「戦時色」が本当に強まったのは、開戦から三年近くが経過した昭和19年7月のサイパン島陥落以降である。その後、本土空襲が本格化したのだから、これは当然であり、「戦時色」というよりも、本土防衛のためにそうせざるを得なかったというのが事実であろう。学校教育も必然的に「軍国主義的」になっていき、勉強どころではなくなっていた。ただ、この時代を仮に「暗黒の時代」と呼ぶ人がいたとしても、実際にはわずか一年ほどの特別の期間であり、長い日本の歴史の中でほんの一瞬に過ぎないのである。
にもかかわらず、戦前の日本は、すべて否定され、ましてやその当時の教育を評価することなどあってはならないというのが戦後日本が歩んできた道である。なぜ、そのようなことになったのかは後述するが、例えば本書には諸外国との付き合い方について述べた次のようなくだりが登場する。
我らも国交の大切なこどを忘れず、ととめて外国の事情を知り、外国人と交際するに当たっては、常に彼我の和親を増すように心掛けましょう。
我が国 第十課 国交(現代語訳)
国旗はその国の印でございますから、我ら日本人は日の丸の旗を大切にしなければなりません。

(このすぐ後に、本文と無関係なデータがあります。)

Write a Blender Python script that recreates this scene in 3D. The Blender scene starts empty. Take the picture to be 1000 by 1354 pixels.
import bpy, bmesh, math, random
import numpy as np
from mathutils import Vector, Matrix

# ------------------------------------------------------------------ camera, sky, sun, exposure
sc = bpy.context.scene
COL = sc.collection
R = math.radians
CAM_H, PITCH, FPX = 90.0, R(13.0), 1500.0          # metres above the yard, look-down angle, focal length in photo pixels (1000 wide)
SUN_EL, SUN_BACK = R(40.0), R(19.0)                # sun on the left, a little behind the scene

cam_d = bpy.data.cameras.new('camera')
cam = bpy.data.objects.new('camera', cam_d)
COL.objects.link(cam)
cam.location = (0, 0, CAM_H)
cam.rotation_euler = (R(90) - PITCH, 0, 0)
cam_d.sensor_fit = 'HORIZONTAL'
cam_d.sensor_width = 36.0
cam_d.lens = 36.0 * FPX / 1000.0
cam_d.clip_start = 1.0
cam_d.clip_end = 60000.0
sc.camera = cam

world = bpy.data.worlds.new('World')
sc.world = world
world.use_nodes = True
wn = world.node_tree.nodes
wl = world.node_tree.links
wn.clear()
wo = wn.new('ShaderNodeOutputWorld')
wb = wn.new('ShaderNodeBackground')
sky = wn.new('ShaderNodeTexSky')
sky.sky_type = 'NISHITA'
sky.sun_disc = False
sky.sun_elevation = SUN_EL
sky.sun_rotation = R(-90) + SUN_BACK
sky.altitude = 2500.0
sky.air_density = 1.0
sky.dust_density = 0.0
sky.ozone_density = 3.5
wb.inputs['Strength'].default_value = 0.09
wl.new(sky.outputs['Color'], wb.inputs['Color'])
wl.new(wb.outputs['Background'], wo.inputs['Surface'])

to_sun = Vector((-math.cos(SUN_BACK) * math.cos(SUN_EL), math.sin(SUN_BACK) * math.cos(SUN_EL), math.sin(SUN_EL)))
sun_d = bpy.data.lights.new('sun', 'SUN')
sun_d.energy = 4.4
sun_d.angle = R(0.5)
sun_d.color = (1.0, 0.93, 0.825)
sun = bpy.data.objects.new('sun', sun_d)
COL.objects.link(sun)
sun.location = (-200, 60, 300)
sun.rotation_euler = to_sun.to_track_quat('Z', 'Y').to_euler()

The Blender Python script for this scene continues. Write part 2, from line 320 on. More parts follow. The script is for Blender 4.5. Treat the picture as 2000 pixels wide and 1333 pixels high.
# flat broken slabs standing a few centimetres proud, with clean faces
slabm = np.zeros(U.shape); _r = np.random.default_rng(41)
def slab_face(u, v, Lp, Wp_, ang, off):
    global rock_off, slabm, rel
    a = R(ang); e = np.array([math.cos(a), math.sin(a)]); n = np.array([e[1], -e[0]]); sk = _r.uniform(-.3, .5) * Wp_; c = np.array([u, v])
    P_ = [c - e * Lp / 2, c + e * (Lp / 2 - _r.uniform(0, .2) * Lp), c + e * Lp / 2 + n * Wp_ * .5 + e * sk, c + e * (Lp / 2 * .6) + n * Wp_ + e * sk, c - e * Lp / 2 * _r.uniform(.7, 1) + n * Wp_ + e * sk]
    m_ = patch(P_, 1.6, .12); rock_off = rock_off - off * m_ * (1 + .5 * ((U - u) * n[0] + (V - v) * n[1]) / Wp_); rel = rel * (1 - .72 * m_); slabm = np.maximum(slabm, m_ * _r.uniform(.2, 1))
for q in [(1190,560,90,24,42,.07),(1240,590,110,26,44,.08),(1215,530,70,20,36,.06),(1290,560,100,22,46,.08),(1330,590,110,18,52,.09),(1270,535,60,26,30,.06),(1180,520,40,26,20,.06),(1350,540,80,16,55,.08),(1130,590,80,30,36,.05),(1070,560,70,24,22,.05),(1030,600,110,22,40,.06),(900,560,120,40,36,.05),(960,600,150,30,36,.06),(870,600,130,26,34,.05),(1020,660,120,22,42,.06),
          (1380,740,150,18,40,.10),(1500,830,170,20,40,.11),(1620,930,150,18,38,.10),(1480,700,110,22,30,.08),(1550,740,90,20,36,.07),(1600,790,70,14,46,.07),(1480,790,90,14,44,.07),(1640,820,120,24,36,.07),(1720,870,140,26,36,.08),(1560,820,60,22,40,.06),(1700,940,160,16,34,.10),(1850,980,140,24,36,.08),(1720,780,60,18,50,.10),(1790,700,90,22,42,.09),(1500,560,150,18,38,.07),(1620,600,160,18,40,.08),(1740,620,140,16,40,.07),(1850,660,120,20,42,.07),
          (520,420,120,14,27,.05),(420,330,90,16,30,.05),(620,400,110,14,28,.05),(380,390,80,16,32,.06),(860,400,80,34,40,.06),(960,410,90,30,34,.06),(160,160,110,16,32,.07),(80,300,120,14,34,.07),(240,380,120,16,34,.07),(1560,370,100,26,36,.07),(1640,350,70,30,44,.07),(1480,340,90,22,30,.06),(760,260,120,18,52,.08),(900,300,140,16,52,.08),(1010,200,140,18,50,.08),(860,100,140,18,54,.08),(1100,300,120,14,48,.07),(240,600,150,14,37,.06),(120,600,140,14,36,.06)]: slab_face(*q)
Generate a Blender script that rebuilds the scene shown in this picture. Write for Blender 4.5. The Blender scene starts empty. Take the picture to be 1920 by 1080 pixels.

また礼儀を知る国民としては外国の国旗も相当に敬わなければなりません。
我が国 第四課 国旗(現代語訳)
外国人に対して礼儀に気をつけ、親切にするのは、文明国の人の美風です。
公民の務 第一課 礼儀(現代語訳)
「好戦的」というよりも平和的であり、むしろ奥ゆかしさすら感じさせる。当時、東洋の小国が生き残るためには、欧米列強の植民地にされないことが第一であり、そのためには、自らも列強に追いつくしかなかった。だからこそ国は一つにまとまらねばならず、外国に対しては出来る限り敬意を払い、無用な争いをしてはならなかった。そんな教科書を作り、学んできた日本人が突然、アジア各地を侵略し、理由もなく米英に戦争を仕掛け、傍若無人の限りを尽くしたというのだろうか。